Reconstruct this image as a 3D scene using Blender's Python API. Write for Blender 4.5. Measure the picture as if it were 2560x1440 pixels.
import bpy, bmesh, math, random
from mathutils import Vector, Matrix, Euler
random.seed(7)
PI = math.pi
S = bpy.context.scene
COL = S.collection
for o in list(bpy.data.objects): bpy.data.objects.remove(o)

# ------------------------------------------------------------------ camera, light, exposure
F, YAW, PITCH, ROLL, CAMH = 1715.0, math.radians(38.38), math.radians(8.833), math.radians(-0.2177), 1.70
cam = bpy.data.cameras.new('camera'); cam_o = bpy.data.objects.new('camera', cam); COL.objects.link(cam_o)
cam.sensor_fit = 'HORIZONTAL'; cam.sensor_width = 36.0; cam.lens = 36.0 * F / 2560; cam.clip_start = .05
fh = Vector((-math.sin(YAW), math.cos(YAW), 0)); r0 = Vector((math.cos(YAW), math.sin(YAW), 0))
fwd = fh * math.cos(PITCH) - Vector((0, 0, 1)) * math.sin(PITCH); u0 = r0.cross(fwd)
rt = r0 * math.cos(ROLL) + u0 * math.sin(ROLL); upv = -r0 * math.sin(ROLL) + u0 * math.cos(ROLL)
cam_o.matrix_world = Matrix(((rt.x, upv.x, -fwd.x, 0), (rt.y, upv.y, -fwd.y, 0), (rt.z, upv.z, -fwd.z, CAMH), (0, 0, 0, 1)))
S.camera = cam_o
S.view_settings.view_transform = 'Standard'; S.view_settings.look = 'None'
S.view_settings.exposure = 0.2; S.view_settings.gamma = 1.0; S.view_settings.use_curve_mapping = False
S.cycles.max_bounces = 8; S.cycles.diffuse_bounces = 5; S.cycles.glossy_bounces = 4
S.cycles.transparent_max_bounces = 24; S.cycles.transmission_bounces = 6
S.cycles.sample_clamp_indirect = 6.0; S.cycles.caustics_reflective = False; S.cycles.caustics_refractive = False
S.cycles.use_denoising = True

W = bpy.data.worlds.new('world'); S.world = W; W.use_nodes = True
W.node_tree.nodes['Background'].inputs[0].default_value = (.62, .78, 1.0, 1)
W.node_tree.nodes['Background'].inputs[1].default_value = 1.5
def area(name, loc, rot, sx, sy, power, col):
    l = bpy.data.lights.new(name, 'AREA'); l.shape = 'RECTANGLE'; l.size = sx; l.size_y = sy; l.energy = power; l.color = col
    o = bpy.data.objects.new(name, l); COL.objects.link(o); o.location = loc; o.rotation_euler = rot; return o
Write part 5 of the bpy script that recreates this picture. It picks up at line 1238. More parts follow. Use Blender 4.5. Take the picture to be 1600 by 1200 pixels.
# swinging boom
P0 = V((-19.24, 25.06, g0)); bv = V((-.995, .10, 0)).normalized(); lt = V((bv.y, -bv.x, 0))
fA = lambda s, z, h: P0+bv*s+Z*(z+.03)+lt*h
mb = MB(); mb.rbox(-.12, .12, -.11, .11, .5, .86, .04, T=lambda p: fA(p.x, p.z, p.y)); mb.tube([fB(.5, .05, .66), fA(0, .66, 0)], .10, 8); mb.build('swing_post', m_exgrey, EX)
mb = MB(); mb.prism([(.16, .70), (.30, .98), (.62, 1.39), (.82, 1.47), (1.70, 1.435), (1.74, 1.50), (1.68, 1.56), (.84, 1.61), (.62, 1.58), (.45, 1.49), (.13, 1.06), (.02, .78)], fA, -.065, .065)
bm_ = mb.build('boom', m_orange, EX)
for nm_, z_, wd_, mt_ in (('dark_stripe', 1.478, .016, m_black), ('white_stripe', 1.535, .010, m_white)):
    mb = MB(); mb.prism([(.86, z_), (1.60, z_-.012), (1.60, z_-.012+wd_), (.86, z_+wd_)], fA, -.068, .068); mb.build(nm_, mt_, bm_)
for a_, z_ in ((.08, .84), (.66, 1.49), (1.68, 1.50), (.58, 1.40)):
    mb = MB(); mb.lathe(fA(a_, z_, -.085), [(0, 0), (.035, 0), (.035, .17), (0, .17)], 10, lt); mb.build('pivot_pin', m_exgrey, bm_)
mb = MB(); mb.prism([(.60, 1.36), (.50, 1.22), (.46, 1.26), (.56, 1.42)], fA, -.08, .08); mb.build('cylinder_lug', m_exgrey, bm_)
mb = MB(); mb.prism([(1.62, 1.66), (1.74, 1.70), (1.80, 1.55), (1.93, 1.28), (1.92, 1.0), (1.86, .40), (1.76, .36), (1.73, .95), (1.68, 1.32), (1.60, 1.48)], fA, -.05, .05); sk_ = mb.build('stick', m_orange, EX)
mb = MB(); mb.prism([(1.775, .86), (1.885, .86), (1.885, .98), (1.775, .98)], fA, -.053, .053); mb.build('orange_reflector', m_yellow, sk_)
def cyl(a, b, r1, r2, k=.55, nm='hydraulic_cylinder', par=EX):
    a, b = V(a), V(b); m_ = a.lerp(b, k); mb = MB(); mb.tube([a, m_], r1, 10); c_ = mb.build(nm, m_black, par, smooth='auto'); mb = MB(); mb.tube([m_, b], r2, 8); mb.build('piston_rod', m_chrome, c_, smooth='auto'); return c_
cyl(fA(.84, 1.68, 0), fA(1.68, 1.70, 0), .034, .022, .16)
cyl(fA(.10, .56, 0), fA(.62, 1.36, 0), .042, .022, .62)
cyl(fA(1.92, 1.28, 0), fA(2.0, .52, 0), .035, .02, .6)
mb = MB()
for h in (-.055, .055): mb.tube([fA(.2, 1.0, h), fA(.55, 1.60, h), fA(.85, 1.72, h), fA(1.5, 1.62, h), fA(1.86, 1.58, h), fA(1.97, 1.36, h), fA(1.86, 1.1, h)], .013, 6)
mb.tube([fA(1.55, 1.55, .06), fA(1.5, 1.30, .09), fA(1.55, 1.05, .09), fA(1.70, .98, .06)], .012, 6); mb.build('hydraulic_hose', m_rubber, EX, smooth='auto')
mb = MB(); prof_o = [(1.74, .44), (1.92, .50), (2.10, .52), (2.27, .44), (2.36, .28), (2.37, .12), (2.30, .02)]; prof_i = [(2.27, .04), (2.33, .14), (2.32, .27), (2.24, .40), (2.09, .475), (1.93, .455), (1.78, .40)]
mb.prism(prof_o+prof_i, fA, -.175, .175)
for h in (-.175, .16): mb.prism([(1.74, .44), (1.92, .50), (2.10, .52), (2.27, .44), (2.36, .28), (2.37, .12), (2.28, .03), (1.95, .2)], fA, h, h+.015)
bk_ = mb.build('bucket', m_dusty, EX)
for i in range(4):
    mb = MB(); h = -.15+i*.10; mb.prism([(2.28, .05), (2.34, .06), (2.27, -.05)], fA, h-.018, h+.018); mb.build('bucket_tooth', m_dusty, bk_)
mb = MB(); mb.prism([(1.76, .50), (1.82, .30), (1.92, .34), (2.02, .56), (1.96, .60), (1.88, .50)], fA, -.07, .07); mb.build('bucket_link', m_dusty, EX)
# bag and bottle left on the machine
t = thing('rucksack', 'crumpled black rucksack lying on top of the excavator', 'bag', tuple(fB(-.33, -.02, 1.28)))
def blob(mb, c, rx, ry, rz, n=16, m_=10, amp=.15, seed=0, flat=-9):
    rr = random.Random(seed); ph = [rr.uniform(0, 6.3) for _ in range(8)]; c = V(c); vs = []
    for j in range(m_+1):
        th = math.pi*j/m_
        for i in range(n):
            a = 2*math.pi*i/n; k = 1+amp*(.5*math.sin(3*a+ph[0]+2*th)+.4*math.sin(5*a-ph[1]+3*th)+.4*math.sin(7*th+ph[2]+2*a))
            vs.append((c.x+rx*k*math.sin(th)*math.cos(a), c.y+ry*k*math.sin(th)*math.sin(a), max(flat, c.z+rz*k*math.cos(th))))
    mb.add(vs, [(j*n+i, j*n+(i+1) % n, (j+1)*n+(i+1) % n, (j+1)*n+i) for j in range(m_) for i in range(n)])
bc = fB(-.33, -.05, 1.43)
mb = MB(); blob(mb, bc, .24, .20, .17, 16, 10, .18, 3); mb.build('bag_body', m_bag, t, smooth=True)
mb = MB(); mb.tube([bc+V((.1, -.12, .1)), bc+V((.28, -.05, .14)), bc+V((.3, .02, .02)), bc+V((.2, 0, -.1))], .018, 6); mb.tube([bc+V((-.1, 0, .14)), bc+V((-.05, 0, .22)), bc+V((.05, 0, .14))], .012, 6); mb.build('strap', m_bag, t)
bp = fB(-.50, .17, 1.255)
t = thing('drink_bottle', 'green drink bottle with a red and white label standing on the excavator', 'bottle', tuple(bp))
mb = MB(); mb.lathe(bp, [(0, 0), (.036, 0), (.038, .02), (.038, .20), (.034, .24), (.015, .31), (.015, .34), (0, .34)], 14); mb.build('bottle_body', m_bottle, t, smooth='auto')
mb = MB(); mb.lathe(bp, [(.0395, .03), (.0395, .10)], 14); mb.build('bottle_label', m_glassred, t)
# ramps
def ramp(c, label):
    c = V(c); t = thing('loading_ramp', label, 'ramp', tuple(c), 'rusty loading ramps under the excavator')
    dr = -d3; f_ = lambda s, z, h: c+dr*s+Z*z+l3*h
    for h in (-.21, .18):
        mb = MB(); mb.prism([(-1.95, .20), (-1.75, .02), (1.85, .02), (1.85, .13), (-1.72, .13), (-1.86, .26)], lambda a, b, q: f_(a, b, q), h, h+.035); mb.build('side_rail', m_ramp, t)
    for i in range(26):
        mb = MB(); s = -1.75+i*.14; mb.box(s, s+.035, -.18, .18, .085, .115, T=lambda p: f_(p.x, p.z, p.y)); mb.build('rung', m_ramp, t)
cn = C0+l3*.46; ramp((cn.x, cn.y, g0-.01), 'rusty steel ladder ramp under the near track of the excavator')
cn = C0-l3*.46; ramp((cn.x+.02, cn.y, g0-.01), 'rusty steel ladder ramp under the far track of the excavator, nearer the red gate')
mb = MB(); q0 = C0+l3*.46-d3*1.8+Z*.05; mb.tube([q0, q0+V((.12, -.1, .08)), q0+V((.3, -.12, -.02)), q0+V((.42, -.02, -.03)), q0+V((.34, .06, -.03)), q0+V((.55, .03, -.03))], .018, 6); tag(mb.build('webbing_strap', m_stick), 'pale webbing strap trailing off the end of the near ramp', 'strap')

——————

__WHAT THE TASK REQUIRES__:
Output only the lines from the top of the entries through the one holding "for o in list(bpy.data.objects): bpy.data.objects.remove(o)", copied exactly.

__RESULT OF THIS EXERCISE__:
Reconstruct this image as a 3D scene using Blender's Python API. Write for Blender 4.5. Measure the picture as if it were 2560x1440 pixels.
import bpy, bmesh, math, random
from mathutils import Vector, Matrix, Euler
random.seed(7)
PI = math.pi
S = bpy.context.scene
COL = S.collection
for o in list(bpy.data.objects): bpy.data.objects.remove(o)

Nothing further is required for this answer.